_What the exercise asks_
Retype every line from the start of the data down to and including the line with "mb = MB(); mb.box(.004, w-.004, .06, .075, .0, .092);". Skip the pictures.

=-=-=-=-=

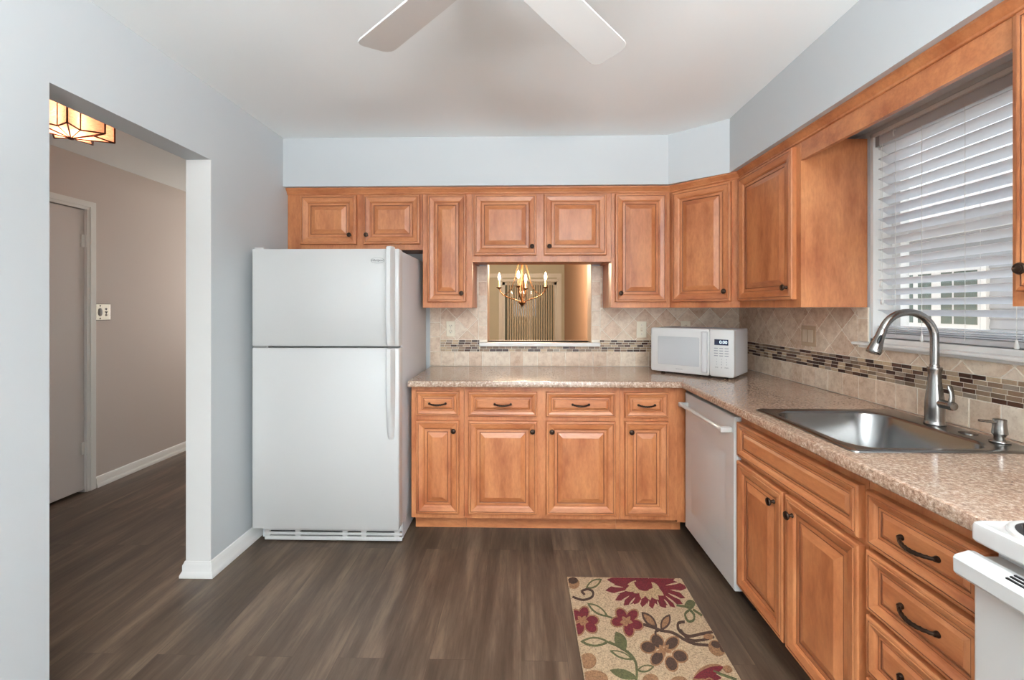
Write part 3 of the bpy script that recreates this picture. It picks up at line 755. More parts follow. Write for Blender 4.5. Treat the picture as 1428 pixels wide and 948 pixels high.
mb.build('handle', M_appl, dd, smooth=40)
for z in (.868, .690):
    mb = MB(); mb.cbox(w-.002, w+.0035, -.018, .004, z-.018, z+.010, .001); mb.build('mounting_tab', M_appl, t)
mb = MB(); mb.box(.004, w-.004, .06, .075, .0, .092); mb.build('toe_panel', M_black, t)

# ------------------------------------------------------------------ sink, faucet, dispenser
t = thing('kitchen_sink', 'single-bowl stainless drop-in sink in the countertop below the window', 'sink', (1.262, 1.5625, CZ))
ox, oy, oz = 1.262, 1.5625, CZ
def R3(x0, x1, y0, y1, r_, z, n=8): return [(a-ox, b_-oy, z) for a, b_ in rrect(x0, x1, y0, y1, r_, n)]
mb = MB()
loft(mb, [R3(.979, 1.547, 1.291, 1.834, .022, .0005), R3(.980, 1.546, 1.292, 1.833, .022, .004), R3(.986, 1.540, 1.298, 1.827, .02, .0065), R3(1.000, 1.528, 1.311, 1.814, .03, .0055),
          R3(1.012, 1.455, 1.320, 1.804, .09, .0050), R3(1.018, 1.450, 1.326, 1.798, .09, .0035), R3(1.022, 1.446, 1.330, 1.794, .09, -.004), R3(1.032, 1.437, 1.340, 1.784, .085, -.15), R3(1.045, 1.424, 1.353, 1.771, .075, -.182), R3(1.075, 1.394, 1.383, 1.741, .05, -.196), R3(1.20, 1.27, 1.53, 1.60, .034, -.200)])
mb.build('basin', M_sinksteel, t, smooth=50)
mb = MB(); mb.lathe([(.045, -.199), (.045, -.1965), (.036, -.1955), (.033, -.199), (.012, -.199)], (1.235-ox, 1.565-oy, 0), n=28); mb.build('drain', M_steel, t, smooth=40)
mb = MB(); mb.lathe([(.024, .005), (.024, .008), (.019, .0115), (.001, .0125)], (1.506-ox, 1.484-oy, 0), n=24); mb.build('hole_cover', M_nickel, t, smooth=40)
FXX, FYY, FZ = 1.503, 1.598, CZ+.0072
t = thing('kitchen_faucet', 'brushed nickel gooseneck pull-down faucet standing behind the sink bowl', 'faucet', (FXX, FYY, FZ))
mb = MB(); mb.lathe([(.031, 0), (.031, .004), (.0285, .008), (.028, .012), (.0275, .03), (.0283, .055), (.0280, .075), (.0255, .10), (.0215, .13), (.0190, .155), (.0182, .175), (.0190, .188), (.0215, .198), (.0222, .202), (.0205, .206), (.0150, .2065)], n=32)
mb.build('faucet_body', M_nickel, t, smooth=50)
ra = .0955; zc = .405-ra
pts = [(0, 0, .20), (0, 0, .24), (0, 0, zc-.01)] + [(-ra+ra*math.cos(math.radians(a)), 0, zc+ra*math.sin(math.radians(a))) for a in range(0, 160, 6)]
a = math.radians(158); ex, ez = -ra+ra*math.cos(a), zc+ra*math.sin(a); dx, dz = -math.sin(a)*1, math.cos(a)
pts.append((ex, 0, ez))
mb = MB(); mb.tube(pts, .0128, 20); mb.lathe([(.0142, .206), (.0142, .214), (.0128, .216)], n=24); mb.build('gooseneck', M_nickel, t, smooth=50)
dv = Vector((-math.sin(a), 0, math.cos(a))).normalized(); e0 = Vector((ex, 0, ez))
mb = MB(); prof = [(0, .0128), (.002, .0140), (.012, .0142), (.03, .0150), (.05, .0172), (.07, .0205), (.085, .0225), (.093, .0228), (.0955, .021), (.097, .017)]
mb.tube([e0+dv*q for q, _ in prof], [r_ for _, r_ in prof], 24); sh = mb.build('spray_head', M_nickel, t, smooth=50)
up = Vector((dv.z, 0, -dv.x))*(1 if dv.z < 0 else -1)   # outward side seen from the room
nrm = Vector((0, -1, 0)); 
mb = MB(); bmx = bmesh.new(); bmesh.ops.create_uvsphere(bmx, u_segments=16, v_segments=10, radius=1)
rot = Matrix((( -.75*dv.z, 0, dv.x), (0, 1, 0), (.75*dv.x, 0, dv.z))).to_4x4()
mt = Matrix.Translation(e0+dv*.042+Vector((-.0085, -.0125, -.002))) @ Matrix.Rotation(math.atan2(dv.x, dv.z), 4, 'Y') @ Matrix.Rotation(math.radians(-35), 4, 'Z') @ Matrix.Diagonal((.0075, .0055, .021, 1))
mb.bm(bmx, 0, mt); mb.build('spray_button', M_black, sh, smooth=60)
mb = MB(); mb.lathe([(.0155, .012), (.0155, .032), (.0145, .050), (.0150, .052), (.0158, .056), (.0158, .066), (.014, .071), (.006, .073)], (0, 0, .078), '-y', 24); hb = mb.build('handle_hub', M_nickel, t, smooth=45)
mb = MB(); pts = [(0, -.060, .073), (.0, -.061, .09), (.001, -.062, .108), (.001, -.060, .126), (0, -.056, .142), (0, -.054, .149)]
bmx = None
rings = []
for (x, y, z), (hw, th) in zip(pts, ((.012, .006), (.0115, .0062), (.009, .0055), (.0082, .005), (.0095, .0042), (.006, .003))):
    rings.append([(x+hw*math.cos(q*PI/6), y+th*math.sin(q*PI/6), z) for q in range(12)])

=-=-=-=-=

_Solution to this problem_
Write part 3 of the bpy script that recreates this picture. It picks up at line 755. More parts follow. Write for Blender 4.5. Treat the picture as 1428 pixels wide and 948 pixels high.
mb.build('handle', M_appl, dd, smooth=40)
for z in (.868, .690):
    mb = MB(); mb.cbox(w-.002, w+.0035, -.018, .004, z-.018, z+.010, .001); mb.build('mounting_tab', M_appl, t)
mb = MB(); mb.box(.004, w-.004, .06, .075, .0, .092); mb.build('toe_panel', M_black, t)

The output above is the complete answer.